Вы будете смеяться, но к этому составу, особенно с русской стороны, мы уже привыкли, как к классике русского искусства. Потому что там были действительно молодые художники из Петербургского объединения «Мир искусства». И там был Александр Бенуа, там было очень представительно показан Сомов. Там был Лев Бакст. И там были москвичи относительно молодые, но по сравнению с мэтрами передвижничества, с отцами-основателями этого движения, которое к моменту, когда «Мир искусства» формировался, уже превратилось в абсолютно консервативную силу. И вот эти молодые москвичи – Исаак Левитан, Валентин Серов, Константин Коровин, Михаил Нестеров.
Сгибались пополам не столько около наших, сколько около иностранцев. Но это, конечно, был настоящий бенефис Левитана. Там был Нестеров со своей такой прерафаэлитской романтической, православной живописью. Там был отдельный зал только что скончавшейся Елены Поленовой. Но что в этой выставке важно, я полагаю, что это была идеальная модель следующих выставок «Мира искусства», которая никогда больше не заработала. Дягилев на русскую почву, как один из первых в Европе кураторов, в современном смысле этого слова, то есть человек, который имеет представление о стратегии развития, писал своему другу Шуре Бенуа: «…я хочу выхолить русскую живопись, вычистить ее и, главное, поднести ее Западу, возвеличить ее на Западе». Он прекрасно понимал, что мы к этому моменту провинциальны. Мы очень не любим этого слова. Мы считаем, что наш Серебряный век круче всех, но величие Дягилева ровно в том, что почти своими собственными силами он вытащил Россию из провинциального культурного болота.
Особенно это касалось изобразительного искусства и театра. Для него было совершенно принципиально, что на одной площадке вперемешку будут висеть современные молодые русские и западные художники. Причем западные художники, которые принадлежали к интернациональному модернистскому движению, которые не были реалистами, которые не были авангардистами. Там не было ни Сезанна, ни Гогена. Их и быть еще не могло. Но те, которые мигрировали с одной интернациональной выставки в другую, в Европе, между Брюсселем и Берлином, Стокгольмом и Венецией. И собственно говоря, заслуга Дягилева в том, что он погрузил молодых русских в этот интернациональный бульон.
За два года до этих событий Владимир Стасов, критик, защитник передвижнических реалистических ценностей, русского национального искусства, спровоцировал дискуссию о том, стоит ли вообще молодым русским ездить учиться за границу. Не испортит ли это их. И вот тогда Илья Ефимович как раз резко вступился за свою молодежь. Сказал, что вы можете построить китайскую стену, но все равно мимо вас они проедут на поездах и уедут в Париж или Мюнхен. Дальше объяснил, почему.

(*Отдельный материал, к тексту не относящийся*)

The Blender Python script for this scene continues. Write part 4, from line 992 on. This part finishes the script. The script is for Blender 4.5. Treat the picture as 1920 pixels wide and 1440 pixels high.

Собственно, Дягилев как раз и иллюстрирует это представление модернистов о том, что искусство интернационально. И для того чтобы выразить свой национальный дух, они все об этом, собственно, думали. Не стать космополитами, а выразить свою национальность, но современным языком. Для того чтобы выразить национальный дух, нужно смотреть на всех остальных. Русская школа в этот момент ведь действительно была достаточно замкнута на себе и сильно боялась конкуренции. Боялась сравнительного анализа. Иностранных выставок было много в это десятилетие. Никогда раньше столько не было, никогда позже. Но они все были, как бы в чемодане привезенные, развешанные. Вот французы, вот итальянцы, вот испанцы, вот немцы. А русские просто подходили и смотрели.
Дягилев был первый, кто перемешал русскую молодежь и иностранную. Да, были здесь финны, которых Дягилев очень любил. Например, Аксели Валдемар Галлен-Каллела, красная тряпка для Владимира Стасова. Был, конечно, и гламур, как, например, Джованни Больдини. Но Дягилев тогда еще принимал часто шик за стиль. С другой стороны, эти портреты по сравнению с русскими были в высшей степени живыми, непосредственными, свободными, легко и широко написанными.
А в этом году у Серова была свободная кисть. Потому что он посмотрел на Андерса Леонарда Цорна за два года до этого, в Петербурге, и получился.